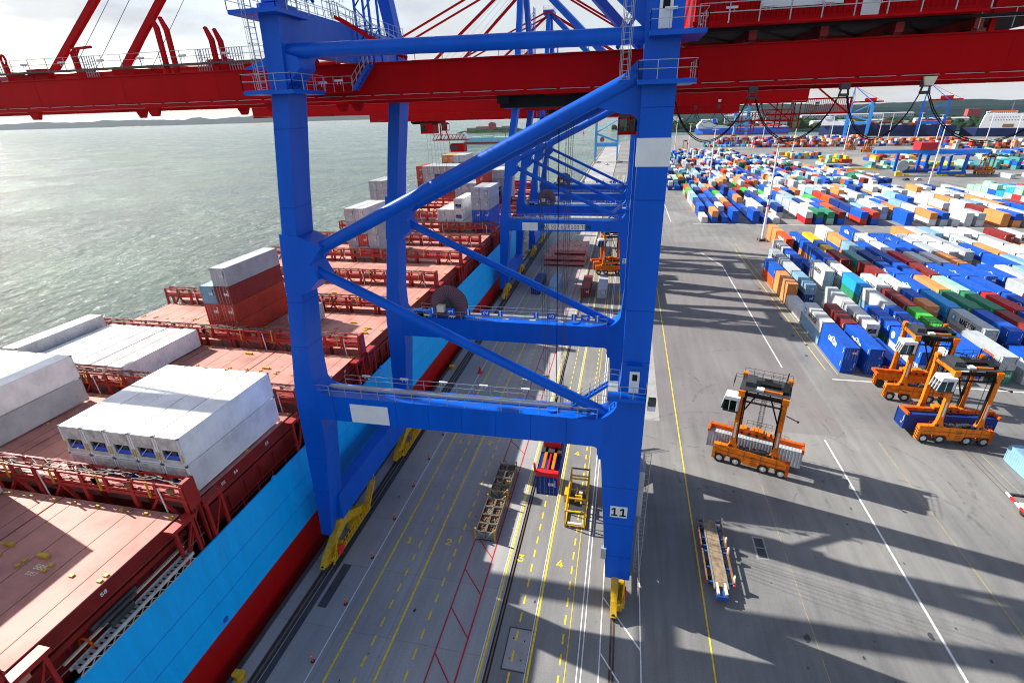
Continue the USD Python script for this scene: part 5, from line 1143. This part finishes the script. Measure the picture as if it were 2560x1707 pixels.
for k, y in enumerate((299, 304.5, 310)):
    t = thing('steel_cradle', f'yellow steel cradle on the far quay, {ORD[k]} from the near crane', 'steel frame', (-1.0, y, 0), 0, 'yellow cradles on the far quay'); [MB().bar((x, 0, .1), (x, 0, 2.4), .2).build('post', 'yellow', t) for x in (-1.6, 1.6)]; MB().bar((-1.6, 0, 2.4), (1.6, 0, 2.4), .25).build('bar', 'yellow', t); MB().box(-1.7, 1.7, 0, 4.6, .1, .4).build('base', 'yellow', t)
# ---------------------------------------------------------------- light masts
def mast(lab, x, y, near=False, H_=34.0, proto={}):
    key = near
    if key in proto: return copy(proto[key], (x, y, 0), 0, lab)
    t = thing('light_mast', lab, 'light mast', (x, y, 0), 0, 'tall white light masts in the yard'); proto[key] = t
    MB().tube((0, 0, .8), (0, 0, H_), .50, 12, .22).build('pole', 'white', t, smooth=40); MB().box(-1.0, 1.0, -1.0, 1.0, 0, .9).build('footing', 'patch_dark', t)
    b = MB()
    for k in range(10): a = 2*PI*k/10; c = (1.7*math.cos(a), 1.7*math.sin(a), H_-.3); b.bar((0, 0, H_-.5), c, .07); b.box(c[0]-.28, c[0]+.28, c[1]-.28, c[1]+.28, c[2]-.15, c[2]+.12)
    b.build('lamp_ring', 'alu', t)
    for z in (8.6, 9.6) if not near else (12.6,): MB().tube((0, 0, z), (0, 0, z+.6), .45, 12, .44).build('red_band', 'bright_red', t)
    if near:
        sg = MB().box(-.75, .75, -.62, -.52, 15.2, 16.7).build('letter_sign', 'sign_blue', t); MB().text('D', .95, (0, -.63, 15.95), (1, 0, 0), (0, 0, 1), .02).build('letter', 'white', sg)
        for a in range(4): MB().box(-1.5 if a % 2 else 1.2, -1.2 if a % 2 else 1.5, -1.6 if a < 2 else 1.2, -1.2 if a < 2 else 1.6, 0, .8).build('guard_stone', 'rusty', t)
    return t
mast('white light mast with the blue D sign at the corner of the near block', 51.4, 204.8, True)
for lab, x, y in (('light mast in the left yard, first one behind the D mast', 51.6, 353), ('light mast with red bands beside the tan orange container and road', 174.3, 354.5), ('light mast in the left yard, second behind the D mast', 51.8, 495), ('light mast farthest back in the left yard', 51.8, 634), ('light mast beside the far pale green containers', 177.7, 503), ('light mast standing in the middle far rows', 171.6, 626),
                  ('light mast behind the far straddle carriers', 160.3, 716), ('light mast behind the blue rail crane', 287, 593.5), ('light mast by the right frame edge, nearer one', 345, 584.3), ('light mast by the right frame edge, farther one', 355.7, 643.5), ('light mast in front of the navy ship, left of the blue crane', 311.5, 780), ('light mast in front of the navy ship, close to its twin', 321.7, 777), ('light mast right in front of the blue basin crane', 336.8, 740.4), ('light mast at the basin edge before the blue ferry', 140, 800), ('light mast behind the building with the flat roof', 230, 700)):
    mast(lab, x, y)
# ---------------------------------------------------------------- far harbour
mat('navy_hull', (.005, .014, .075), .5, grime=.2, spec=.2)
def portal(name, lab, blue, loc, rz, w, d, h, legw=1.4, boom=None, grp=None, gcol='crane_red', yellow=True):
    """a distant gantry crane: four legs, portal and sill beams, braces, girder, machinery house, A frame and stays"""
    t = thing(name, lab, 'crane', loc, rz, grp)
    for y in (-d/2, d/2):
        for x in (-w/2, w/2): MB().prism([(x-legw*.35, 2), (x+legw*.35, 2), (x+legw/2, h*.4), (x+legw*.45, h), (x-legw*.45, h), (x-legw/2, h*.4)], 'y', y-legw/2, y+legw/2).build('leg', blue, t)
        MB().box(-w/2, w/2, y-legw*.45, y+legw*.45, h*.36, h*.43).build('portal_beam', blue, t); MB().tube((-w/2, y, h*.66), (w/2, y, h*.95), .5, 8).build('brace', blue, t); MB().tube((-w/2, y, h*.64), (w/2, y, h*.46), .45, 8).build('brace', blue, t)
    for x in (-w/2, w/2):
        MB().box(x-legw*.4, x+legw*.4, -d/2, d/2, 2.2, 3.8).build('sill_beam', blue, t)
        for y in (-d/2, d/2): MB().box(x-.4, x+.4, y-3, y+3, .3, 2.1).build('bogie', 'yellow' if yellow else blue, t)
    a, c = boom or (-w*1.6, w*.9)
    for y in (-2.6, 2.6): MB().box(a, c, y-.5, y+.5, h, h+2).build('girder', gcol, t)
    MB().box(w*.1, w*.6, -4, 4, h+2, h+6).build('machinery_house', gcol, t)
    for y in (-d/2+1, d/2-1): MB().bar((-w/2, y, h), (-w/2+1, y*.2, h+22), .9).build('pylon_leg', blue, t); MB().bar((w/2, y, h), (-w/2+1, y*.2, h+22), .7).build('pylon_leg', blue, t)
    MB().bar((-w/2+1, 0, h+22), (a*.85, 0, h+2), .4).build('stay', gcol, t); MB().bar((-w/2+1, 0, h+22), (c*.9, 0, h+2), .4).build('stay', gcol, t)
    MB().tube((-w*.2, -d/2, h*.52), (-w*.2, -d/2+.4, h*.52), 2.2, 20).build('cable_reel', 'reel_purple', t)
    return t
portal('gantry_crane', 'pale blue quay crane far along the quay beyond the three dark blue ones', 'pale_blue', (-19.9, 531, 0), 0, 20.6, 15, 40)
portal('gantry_crane', 'pale blue crane standing in front of the blue ferry', 'pale_blue', (186, 1003, 0), -.3, 20, 16, 46, 3.4, (-14, 22))
portal('gantry_crane', 'sky blue crane by the bow of the navy ship', 'sky_blue', (337, 925, 0), -.45, 28, 20, 46, 3.2, (-12, 26))
portal('gantry_crane', 'royal blue crane with raised red boom before the navy ship', 'crane_blue', (413, 880, 0), -.45, 28, 20, 46, 2.6, (-10, 28))
def hull(t, L, B, h, m, m2, bow=12, y0=0, boot=2.0):
    """ship hull along x, bow at -x"""
    pl = [(-L/2, 0), (-L/2+bow, -B/2), (L/2, -B/2), (L/2, B/2), (-L/2+bow, B/2)]
    MB().prism(pl, 'z', boot, h).build('hull', m, t); MB().prism([(-L/2+bow*.25, 0), (-L/2+bow*1.2, -B/2+.15), (L/2-.3, -B/2+.15), (L/2-.3, B/2-.15), (-L/2+bow*1.2, B/2-.15)], 'z', -.6, boot).build('boot_topping', m2, t)
def blocks(t, L_, name, m, win=None):
    for (x0, x1, y0, y1, z0, z1) in L_:
        p = MB().box(x0, x1, y0, y1, z0, z1).build(name, m, t)
        if win:
            b = MB(); n = max(2, int((x1-x0)/win))
            for k in range(n): x = x0+(x1-x0)*(k+.5)/n; b.box(x-win*.28, x+win*.28, y0-.06, y0-.01, z0+(z1-z0)*.35, z0+(z1-z0)*.75)
            b.build('windows', 'dark_steel', p, kind='stuff')
t = thing('ferry', 'blue and white ferry moored across the basin behind the pale crane', 'ship', (206, 1106, SEA_Z)); hull(t, 164, 24, 11.5, 'sign_blue', 'hull_red', 14)
MB().prism([(-78, 11.5), (-20, 11.5), (-26, 15), (-46, 17.5), (-58, 22.5), (-74, 23), (-80, 16)], 'y', -11, 11).build('superstructure', 'white', t); MB().box(-20, 78, -11, 11, 11.5, 13.2).build('upper_deck', 'white', t)
blocks(t, [(-72, -60, -9, 9, 23, 27)], 'bridge', 'white', 1.6); blocks(t, [(-52, -46, -3, 3, 20, 28)], 'funnel', 'sign_blue')
b = MB()
for k in range(12): b.box(-15+k*7, -10+k*7, -9, 9, 13.2, 13.2+rng_c.uniform(1, 3))
b.build('deck_cargo', 'bright_red', t)
ang = math.atan2(-114, 225)
t = thing('navy_container_ship', 'dark navy container ship with white bridge moored at the basin', 'ship', (378, 936, SEA_Z), ang); hull(t, 172, 28, 17, 'navy_hull', 'box_maroon', 20)
MB().prism([(-83, 17), (-46, 17), (-50, 20.5), (-68, 24), (-74, 30), (-80, 30), (-82, 22)], 'y', -12, 12).build('bridge_house', 'white', t); blocks(t, [(-79, -70, -13, 13, 26, 29)], 'bridge', 'white', 1.4); MB().box(-54, -46, -14, -12.5, 16, 21).build('bow_wing', 'white', t); MB().bar((-75, 0, 30), (-75, 0, 38), .6).build('mast', 'white', t)
for k in range(17):
    for j in range(2):
        MB().box(-40+k*7, -34.2+k*7, -13, 12, 17+j*2.6, 19.5+j*2.6).build('container_tier', cm(rng_c.choice('RXRDDXGR')), t) if rng_c.random() < .8 else None
t = thing('car_carrier', 'huge white car carrier with navy lower hull at the right edge', 'ship', (549, 856, SEA_Z), ang); hull(t, 196, 32, 12.5, 'navy_hull', 'box_maroon', 18)
MB().prism([(-78, 12.5), (104, 12.5), (104, 30), (-74, 30), (-76, 27)], 'y', -15.8, 15.8).build('white_hull', 'white', t); blocks(t, [(-75, -44, -15, 15, 30, 33)], 'bridge', 'white', 2.0); MB().box(-72, -46, -15.3, 15.3, 33, 33.8).build('bridge_roof', 'orange_deep', t)
b = MB()
for k in range(60): x = -70+k*2.8; b.box(x, x+.9, -15.95, -15.81, 22, 23); b.box(x, x+.9, -15.95, -15.81, 25.5, 26.3)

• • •

▶ [PROBLEM REQUIREMENTS]: In the material above, find each line that contains the word "from", and select it.

▶ [WORKED ANSWER]:
Continue the USD Python script for this scene: part 5, from line 1143. This part finishes the script. Measure the picture as if it were 2560x1707 pixels.
    t = thing('steel_cradle', f'yellow steel cradle on the far quay, {ORD[k]} from the near crane', 'steel frame', (-1.0, y, 0), 0, 'yellow cradles on the far quay'); [MB().bar((x, 0, .1), (x, 0, 2.4), .2).build('post', 'yellow', t) for x in (-1.6, 1.6)]; MB().bar((-1.6, 0, 2.4), (1.6, 0, 2.4), .25).build('bar', 'yellow', t); MB().box(-1.7, 1.7, 0, 4.6, .1, .4).build('base', 'yellow', t)